------ Information provided ------

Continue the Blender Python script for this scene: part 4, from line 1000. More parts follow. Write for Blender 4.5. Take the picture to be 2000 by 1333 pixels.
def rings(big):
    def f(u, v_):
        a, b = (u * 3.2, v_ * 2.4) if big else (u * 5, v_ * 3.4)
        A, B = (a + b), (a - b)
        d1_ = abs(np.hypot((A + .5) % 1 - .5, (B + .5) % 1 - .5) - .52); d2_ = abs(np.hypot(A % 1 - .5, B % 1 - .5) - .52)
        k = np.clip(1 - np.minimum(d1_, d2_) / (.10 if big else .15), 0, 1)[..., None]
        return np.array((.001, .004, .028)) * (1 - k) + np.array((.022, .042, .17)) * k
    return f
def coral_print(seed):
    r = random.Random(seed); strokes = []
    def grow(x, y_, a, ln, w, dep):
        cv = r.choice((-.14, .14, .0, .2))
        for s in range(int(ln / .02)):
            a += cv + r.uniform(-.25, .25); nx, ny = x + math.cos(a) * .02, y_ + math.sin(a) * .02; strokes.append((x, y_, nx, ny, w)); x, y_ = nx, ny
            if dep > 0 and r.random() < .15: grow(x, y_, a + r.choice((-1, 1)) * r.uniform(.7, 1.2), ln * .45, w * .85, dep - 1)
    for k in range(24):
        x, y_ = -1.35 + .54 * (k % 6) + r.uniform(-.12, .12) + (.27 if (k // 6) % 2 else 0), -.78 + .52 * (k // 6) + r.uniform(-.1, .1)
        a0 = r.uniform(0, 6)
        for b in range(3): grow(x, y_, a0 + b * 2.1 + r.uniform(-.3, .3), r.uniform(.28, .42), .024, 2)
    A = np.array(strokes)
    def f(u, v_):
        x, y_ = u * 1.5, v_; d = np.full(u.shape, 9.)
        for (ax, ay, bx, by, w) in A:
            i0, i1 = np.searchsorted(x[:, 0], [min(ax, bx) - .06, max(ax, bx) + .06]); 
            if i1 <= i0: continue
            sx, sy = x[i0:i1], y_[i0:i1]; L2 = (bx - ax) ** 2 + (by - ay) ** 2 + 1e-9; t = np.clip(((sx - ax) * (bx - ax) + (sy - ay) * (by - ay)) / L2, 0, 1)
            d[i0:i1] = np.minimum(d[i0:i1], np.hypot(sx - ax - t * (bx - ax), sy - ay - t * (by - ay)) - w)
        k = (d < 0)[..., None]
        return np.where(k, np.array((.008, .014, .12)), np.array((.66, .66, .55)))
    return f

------

Work required: Copy out each line above, character for character.

Response to this exercise:
Continue the Blender Python script for this scene: part 4, from line 1000. More parts follow. Write for Blender 4.5. Take the picture to be 2000 by 1333 pixels.
def rings(big):
    def f(u, v_):
        a, b = (u * 3.2, v_ * 2.4) if big else (u * 5, v_ * 3.4)
        A, B = (a + b), (a - b)
        d1_ = abs(np.hypot((A + .5) % 1 - .5, (B + .5) % 1 - .5) - .52); d2_ = abs(np.hypot(A % 1 - .5, B % 1 - .5) - .52)
        k = np.clip(1 - np.minimum(d1_, d2_) / (.10 if big else .15), 0, 1)[..., None]
        return np.array((.001, .004, .028)) * (1 - k) + np.array((.022, .042, .17)) * k
    return f
def coral_print(seed):
    r = random.Random(seed); strokes = []
    def grow(x, y_, a, ln, w, dep):
        cv = r.choice((-.14, .14, .0, .2))
        for s in range(int(ln / .02)):
            a += cv + r.uniform(-.25, .25); nx, ny = x + math.cos(a) * .02, y_ + math.sin(a) * .02; strokes.append((x, y_, nx, ny, w)); x, y_ = nx, ny
            if dep > 0 and r.random() < .15: grow(x, y_, a + r.choice((-1, 1)) * r.uniform(.7, 1.2), ln * .45, w * .85, dep - 1)
    for k in range(24):
        x, y_ = -1.35 + .54 * (k % 6) + r.uniform(-.12, .12) + (.27 if (k // 6) % 2 else 0), -.78 + .52 * (k // 6) + r.uniform(-.1, .1)
        a0 = r.uniform(0, 6)
        for b in range(3): grow(x, y_, a0 + b * 2.1 + r.uniform(-.3, .3), r.uniform(.28, .42), .024, 2)
    A = np.array(strokes)
    def f(u, v_):
        x, y_ = u * 1.5, v_; d = np.full(u.shape, 9.)
        for (ax, ay, bx, by, w) in A:
            i0, i1 = np.searchsorted(x[:, 0], [min(ax, bx) - .06, max(ax, bx) + .06]); 
            if i1 <= i0: continue
            sx, sy = x[i0:i1], y_[i0:i1]; L2 = (bx - ax) ** 2 + (by - ay) ** 2 + 1e-9; t = np.clip(((sx - ax) * (bx - ax) + (sy - ay) * (by - ay)) / L2, 0, 1)
            d[i0:i1] = np.minimum(d[i0:i1], np.hypot(sx - ax - t * (bx - ax), sy - ay - t * (by - ay)) - w)
        k = (d < 0)[..., None]
        return np.where(k, np.array((.008, .014, .12)), np.array((.66, .66, .55)))
    return f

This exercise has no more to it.